The board is equipped with software that demonstrates two common Bluetooth LE and Zigbee use cases in a single application, with both interface stacks able to run concurrently. Specifically, the application supports Bluetooth LE sensor monitoring, Bluetooth LE lighting control, and Zigbee lighting control and monitoring. The sensor example implements a fully functional Bluetooth LE temperature sensor with data drawn from the Curiosity Board’s onboard temperature sensor. The board also incorporates an RGB LED.

The Zigbee lighting control software example includes full Bluetooth LE control for the RGB LED on the board. Zigbee commissioning over Bluetooth LE uses the Bluetooth LE link to exchange Zigbee commission data. Both Zigbee and Bluetooth LE tasks run simultaneously under FreeRTOS. The “Lights” in Figure 4 (represented by the RGB LED on the board) can be controlled over Bluetooth LE or from the Zigbee network. Once connected, the user can control the LED’s brightness, color, and ON/OFF state via the Bluetooth LE connection.

Figure 4 : The lighting control example for the Curiosity Board demonstrates the concurrent operation of Zigbee and Bluetooth LE stacks. (Image source: Microchip Technology)

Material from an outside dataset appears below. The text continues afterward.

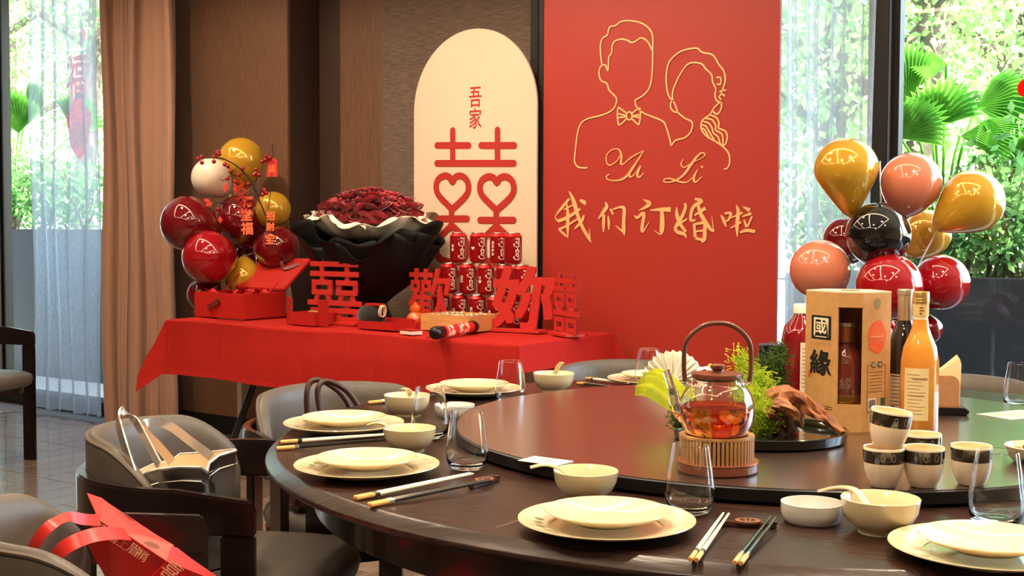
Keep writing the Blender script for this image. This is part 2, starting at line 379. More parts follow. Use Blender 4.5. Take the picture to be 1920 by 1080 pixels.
for i, (u, d, h, r, n, le) in enumerate([(1700, 9.5, 5.6, 2.3, 15000, .2), (1830, 12.5, 6.4, 3.0, 16000, .3), (1960, 10.5, 6., 2.6, 15000, -.2), (1540, 10, 5.8, 2.3, 9000, .1), (150, 15, 6., 2.8, 12000, .2), (10, 17.5, 6.4, 3.2, 12000, 0)]):
    p = dp(u, 422, d); tree(p.x, p.y, h, r, n, TL[i], 20+i, le)
def shrub(u, d, z0, h, r, n, label, seed, leaf=.07):
    rr = random.Random(seed); p = dp(u, 422, d); t = thing('leafy_shrub', label, 'shrub', (p.x, p.y, z0), 0, 'planter shrubs')
    st = MB()
    for k in range(7):
        a = rr.uniform(0, 6.3); st.tube([(0, 0, 0), (cos(a)*r*.3, sin(a)*r*.3, h*.5), (cos(a)*r*.6, sin(a)*r*.6, h*.95)], [.009, .007, .003], 5)
    st.build('stem', m_bark, t)
    mb = MB(); leafcloud(mb, int(n*1.7), (0, 0, h*.55), (r, r, h*.5), leaf, rr); mb.build('foliage', m_leaf2, t)
# planters: long grey troughs just outside the panes
zr = .985; zl = 1.17
p0 = dp(1600, 508, 1).x
def planter(x0, x1, z, label):
    y0, y1 = WY+.95, WY+1.55
    t = thing('planter_trough', label, 'planter', ((x0+x1)/2, (y0+y1)/2, 0)); L = x1-x0
    MB().box((0, -.28, z/2), (L, .04, z)).box((0, .28, z/2), (L, .04, z)).box((L/2-.02, 0, z/2), (.04, .52, z)).box((-L/2+.02, 0, z/2), (.04, .52, z)).build('trough', m_planter, t, bev=.006)
    MB().box((0, 0, z-.08), (L-.08, .52, .06)).build('soil', mat('soil', (60, 48, 38), 1, c2=(40, 32, 26), scale=40, bump=.8), t)
planter(x_wr+.03, XR, zr, 'long dark grey planter outside the wide window'); planter(XL, x_wl-.33, zl, 'dark grey planter outside the narrow window')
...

After playing with the examples, you can experiment with your own code. For the inexperienced coder, Microchip offers Application Building Blocks. These compact training modules focus on the Bluetooth LE features of the WBZ451PE-I module. By moving through the building blocks, you can gain familiarity with the software, MPLAB Code Configurator, and the application programming interfaces (APIs) necessary to implement the features of interest.

Conclusion

Wireless design can be daunting for the inexperienced but is made much easier through chip vendors’ evaluation boards and RF modules. Moreover, manufacturers supply proven and reliable RF protocol stacks and make it simple to get started on application software by providing samples and building blocks upon which to base more complex applications.